▸ **Exercise prompt**
Among the lines below, list those containing the string "from".
━━━━━━━━━━━━━━━━━━━━━━━━━━━━━━
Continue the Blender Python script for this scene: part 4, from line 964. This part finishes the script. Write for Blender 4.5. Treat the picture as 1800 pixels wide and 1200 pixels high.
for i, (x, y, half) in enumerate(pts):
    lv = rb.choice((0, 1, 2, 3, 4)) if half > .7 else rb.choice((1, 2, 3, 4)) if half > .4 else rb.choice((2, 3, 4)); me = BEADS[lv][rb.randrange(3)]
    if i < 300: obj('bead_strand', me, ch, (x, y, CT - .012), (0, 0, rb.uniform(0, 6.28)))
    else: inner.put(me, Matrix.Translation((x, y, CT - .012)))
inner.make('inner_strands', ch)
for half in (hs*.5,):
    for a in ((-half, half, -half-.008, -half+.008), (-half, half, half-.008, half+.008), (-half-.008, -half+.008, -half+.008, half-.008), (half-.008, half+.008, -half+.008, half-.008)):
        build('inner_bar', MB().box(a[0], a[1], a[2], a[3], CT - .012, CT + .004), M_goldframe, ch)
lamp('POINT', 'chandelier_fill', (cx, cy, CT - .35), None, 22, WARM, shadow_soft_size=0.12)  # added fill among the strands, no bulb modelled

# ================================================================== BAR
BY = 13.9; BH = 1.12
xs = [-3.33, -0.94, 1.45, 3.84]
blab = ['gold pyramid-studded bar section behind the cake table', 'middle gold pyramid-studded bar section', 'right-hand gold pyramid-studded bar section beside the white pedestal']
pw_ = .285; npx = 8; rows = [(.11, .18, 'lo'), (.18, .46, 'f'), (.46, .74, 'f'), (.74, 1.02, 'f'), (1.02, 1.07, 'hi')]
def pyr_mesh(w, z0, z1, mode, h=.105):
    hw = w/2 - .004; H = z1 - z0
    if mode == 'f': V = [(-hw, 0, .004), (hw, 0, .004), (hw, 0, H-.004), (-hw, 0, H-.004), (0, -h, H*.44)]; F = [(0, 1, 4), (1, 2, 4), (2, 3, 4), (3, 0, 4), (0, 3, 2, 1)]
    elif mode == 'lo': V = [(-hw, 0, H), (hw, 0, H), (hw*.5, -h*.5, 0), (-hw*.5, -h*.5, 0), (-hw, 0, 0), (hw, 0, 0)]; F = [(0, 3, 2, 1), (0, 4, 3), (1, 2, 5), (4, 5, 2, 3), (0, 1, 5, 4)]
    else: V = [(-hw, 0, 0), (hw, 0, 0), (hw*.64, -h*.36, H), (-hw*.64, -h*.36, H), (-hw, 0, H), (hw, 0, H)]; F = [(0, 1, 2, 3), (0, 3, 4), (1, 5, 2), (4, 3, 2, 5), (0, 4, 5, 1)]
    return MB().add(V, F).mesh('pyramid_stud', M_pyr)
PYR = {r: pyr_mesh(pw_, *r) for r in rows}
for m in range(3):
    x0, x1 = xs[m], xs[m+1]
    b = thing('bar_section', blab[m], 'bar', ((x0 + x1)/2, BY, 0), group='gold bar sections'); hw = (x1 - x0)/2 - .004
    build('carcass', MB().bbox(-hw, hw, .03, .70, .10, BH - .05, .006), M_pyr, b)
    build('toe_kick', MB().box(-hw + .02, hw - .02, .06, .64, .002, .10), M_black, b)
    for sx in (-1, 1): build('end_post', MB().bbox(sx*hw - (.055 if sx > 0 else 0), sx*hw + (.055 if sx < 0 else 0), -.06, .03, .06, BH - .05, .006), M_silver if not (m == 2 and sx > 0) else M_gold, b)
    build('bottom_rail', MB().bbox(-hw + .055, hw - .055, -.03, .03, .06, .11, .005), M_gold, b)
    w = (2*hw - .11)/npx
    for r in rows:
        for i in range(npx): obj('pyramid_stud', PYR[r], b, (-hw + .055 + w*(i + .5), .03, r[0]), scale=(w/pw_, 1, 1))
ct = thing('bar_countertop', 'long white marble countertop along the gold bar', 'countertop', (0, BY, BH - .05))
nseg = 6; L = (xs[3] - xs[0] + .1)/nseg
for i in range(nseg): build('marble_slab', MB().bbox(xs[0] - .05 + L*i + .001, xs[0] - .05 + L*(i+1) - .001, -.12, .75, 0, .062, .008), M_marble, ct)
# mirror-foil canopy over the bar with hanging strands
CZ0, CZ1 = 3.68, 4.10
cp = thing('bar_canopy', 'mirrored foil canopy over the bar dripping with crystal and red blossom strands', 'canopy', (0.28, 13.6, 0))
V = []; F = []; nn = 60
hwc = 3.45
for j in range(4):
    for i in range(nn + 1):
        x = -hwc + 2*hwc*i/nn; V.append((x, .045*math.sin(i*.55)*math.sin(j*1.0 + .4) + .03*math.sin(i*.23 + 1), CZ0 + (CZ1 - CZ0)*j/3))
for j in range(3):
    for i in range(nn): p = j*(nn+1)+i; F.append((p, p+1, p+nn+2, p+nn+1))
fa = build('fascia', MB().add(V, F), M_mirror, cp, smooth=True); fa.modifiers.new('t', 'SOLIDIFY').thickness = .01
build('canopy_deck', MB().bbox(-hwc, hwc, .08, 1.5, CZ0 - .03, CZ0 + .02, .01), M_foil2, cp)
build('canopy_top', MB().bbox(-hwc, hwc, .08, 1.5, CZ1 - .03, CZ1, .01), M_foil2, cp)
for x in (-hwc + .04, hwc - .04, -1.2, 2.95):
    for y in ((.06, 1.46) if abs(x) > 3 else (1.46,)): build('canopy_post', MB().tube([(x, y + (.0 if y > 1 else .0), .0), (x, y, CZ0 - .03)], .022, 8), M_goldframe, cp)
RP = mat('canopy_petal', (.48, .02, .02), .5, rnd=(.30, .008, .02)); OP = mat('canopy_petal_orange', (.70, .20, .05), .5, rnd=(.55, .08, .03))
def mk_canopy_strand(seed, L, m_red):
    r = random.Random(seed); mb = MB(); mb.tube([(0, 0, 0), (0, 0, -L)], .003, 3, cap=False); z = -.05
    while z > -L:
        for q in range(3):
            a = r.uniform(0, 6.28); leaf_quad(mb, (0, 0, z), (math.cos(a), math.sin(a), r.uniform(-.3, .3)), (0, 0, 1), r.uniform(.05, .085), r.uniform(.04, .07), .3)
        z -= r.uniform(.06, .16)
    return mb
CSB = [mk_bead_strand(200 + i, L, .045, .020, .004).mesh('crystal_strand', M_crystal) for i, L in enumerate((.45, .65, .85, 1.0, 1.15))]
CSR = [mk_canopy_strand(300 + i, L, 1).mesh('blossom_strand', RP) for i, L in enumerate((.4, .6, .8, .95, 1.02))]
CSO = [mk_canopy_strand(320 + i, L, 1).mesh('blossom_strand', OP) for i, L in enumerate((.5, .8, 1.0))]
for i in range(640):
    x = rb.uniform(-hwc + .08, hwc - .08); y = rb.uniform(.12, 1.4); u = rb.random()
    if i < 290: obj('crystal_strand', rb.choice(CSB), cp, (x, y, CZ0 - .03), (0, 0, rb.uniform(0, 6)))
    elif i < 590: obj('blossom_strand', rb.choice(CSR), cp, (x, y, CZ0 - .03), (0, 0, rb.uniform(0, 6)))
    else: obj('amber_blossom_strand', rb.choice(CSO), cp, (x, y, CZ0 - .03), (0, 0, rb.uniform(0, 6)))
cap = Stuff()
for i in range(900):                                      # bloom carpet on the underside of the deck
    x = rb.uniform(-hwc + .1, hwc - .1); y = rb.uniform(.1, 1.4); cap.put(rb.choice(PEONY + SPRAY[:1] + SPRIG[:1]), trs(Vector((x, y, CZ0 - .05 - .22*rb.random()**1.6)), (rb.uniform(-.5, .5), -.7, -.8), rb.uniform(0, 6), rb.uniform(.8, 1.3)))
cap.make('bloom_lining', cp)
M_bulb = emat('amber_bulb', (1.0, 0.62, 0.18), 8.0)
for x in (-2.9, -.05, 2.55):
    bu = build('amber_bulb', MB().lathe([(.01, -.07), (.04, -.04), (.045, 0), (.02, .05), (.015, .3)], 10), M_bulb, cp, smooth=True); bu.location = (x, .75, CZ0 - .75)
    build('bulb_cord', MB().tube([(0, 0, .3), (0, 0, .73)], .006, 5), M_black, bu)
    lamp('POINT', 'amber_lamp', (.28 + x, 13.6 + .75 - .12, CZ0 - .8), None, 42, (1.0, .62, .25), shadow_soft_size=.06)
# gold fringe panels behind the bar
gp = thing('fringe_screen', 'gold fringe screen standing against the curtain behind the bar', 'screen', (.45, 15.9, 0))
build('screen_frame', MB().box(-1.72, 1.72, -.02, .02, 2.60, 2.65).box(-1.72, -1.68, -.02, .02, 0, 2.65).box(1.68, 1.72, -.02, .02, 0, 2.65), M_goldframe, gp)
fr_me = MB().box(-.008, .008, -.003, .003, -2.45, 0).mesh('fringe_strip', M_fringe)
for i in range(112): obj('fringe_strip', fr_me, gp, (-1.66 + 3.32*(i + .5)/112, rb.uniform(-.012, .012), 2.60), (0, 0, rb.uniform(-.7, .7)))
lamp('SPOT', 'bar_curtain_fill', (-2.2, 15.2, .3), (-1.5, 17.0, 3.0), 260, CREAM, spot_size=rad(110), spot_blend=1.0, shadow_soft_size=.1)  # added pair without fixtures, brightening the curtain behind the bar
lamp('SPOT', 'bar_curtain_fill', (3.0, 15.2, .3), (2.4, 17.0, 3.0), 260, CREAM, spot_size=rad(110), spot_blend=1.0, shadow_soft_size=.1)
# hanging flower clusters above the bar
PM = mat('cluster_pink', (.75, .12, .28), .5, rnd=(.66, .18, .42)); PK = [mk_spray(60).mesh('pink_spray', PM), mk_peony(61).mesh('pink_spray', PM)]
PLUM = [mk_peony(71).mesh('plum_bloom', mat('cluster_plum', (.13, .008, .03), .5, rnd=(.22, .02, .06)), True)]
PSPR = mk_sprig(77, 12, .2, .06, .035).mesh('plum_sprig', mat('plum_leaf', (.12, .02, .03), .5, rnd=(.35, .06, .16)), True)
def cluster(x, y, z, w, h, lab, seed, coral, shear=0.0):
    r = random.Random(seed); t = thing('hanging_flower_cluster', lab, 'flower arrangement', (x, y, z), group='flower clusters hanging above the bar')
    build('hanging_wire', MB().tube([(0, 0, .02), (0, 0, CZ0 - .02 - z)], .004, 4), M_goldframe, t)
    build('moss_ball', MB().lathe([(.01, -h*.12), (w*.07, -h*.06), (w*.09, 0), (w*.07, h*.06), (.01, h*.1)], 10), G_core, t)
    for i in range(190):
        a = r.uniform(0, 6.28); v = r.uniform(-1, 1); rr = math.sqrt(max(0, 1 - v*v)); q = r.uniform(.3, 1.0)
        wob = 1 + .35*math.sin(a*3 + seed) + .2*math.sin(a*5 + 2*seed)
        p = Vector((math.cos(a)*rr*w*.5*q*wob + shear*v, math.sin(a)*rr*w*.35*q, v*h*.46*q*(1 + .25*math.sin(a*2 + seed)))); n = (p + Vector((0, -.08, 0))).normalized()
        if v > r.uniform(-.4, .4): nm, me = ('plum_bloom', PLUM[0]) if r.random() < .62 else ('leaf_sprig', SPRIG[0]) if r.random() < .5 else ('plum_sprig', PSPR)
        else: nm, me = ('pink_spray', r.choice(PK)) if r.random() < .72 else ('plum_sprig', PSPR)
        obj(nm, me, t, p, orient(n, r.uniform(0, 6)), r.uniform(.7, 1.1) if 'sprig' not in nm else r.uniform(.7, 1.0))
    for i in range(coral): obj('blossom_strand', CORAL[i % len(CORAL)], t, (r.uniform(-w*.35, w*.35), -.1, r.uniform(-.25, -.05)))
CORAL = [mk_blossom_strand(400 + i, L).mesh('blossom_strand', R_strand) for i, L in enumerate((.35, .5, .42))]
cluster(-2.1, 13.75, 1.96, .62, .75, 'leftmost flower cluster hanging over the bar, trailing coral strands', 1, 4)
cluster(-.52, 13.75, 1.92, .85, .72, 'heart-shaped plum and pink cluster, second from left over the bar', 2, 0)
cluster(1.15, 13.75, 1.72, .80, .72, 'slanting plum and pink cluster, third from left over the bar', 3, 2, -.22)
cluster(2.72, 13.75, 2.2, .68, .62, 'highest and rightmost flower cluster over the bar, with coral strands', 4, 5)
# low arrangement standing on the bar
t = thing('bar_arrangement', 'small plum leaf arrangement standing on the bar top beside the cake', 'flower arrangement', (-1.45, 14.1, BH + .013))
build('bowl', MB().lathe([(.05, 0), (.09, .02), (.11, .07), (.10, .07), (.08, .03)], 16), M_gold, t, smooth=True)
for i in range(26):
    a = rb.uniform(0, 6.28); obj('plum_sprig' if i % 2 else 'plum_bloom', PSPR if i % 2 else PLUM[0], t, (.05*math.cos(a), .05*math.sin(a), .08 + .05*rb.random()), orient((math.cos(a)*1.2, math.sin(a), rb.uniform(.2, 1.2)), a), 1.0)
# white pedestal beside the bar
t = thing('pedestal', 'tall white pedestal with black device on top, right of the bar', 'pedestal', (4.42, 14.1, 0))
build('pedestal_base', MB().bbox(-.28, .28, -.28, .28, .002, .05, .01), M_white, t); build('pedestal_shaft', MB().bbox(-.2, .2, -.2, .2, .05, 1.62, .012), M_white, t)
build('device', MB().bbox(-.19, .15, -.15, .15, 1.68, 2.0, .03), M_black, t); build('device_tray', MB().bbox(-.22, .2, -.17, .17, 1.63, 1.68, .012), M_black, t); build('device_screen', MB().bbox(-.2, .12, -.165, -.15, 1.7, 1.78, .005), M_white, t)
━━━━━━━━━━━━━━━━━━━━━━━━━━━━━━
▸ **Result**
Continue the Blender Python script for this scene: part 4, from line 964. This part finishes the script. Write for Blender 4.5. Treat the picture as 1800 pixels wide and 1200 pixels high.
cluster(-.52, 13.75, 1.92, .85, .72, 'heart-shaped plum and pink cluster, second from left over the bar', 2, 0)
cluster(1.15, 13.75, 1.72, .80, .72, 'slanting plum and pink cluster, third from left over the bar', 3, 2, -.22)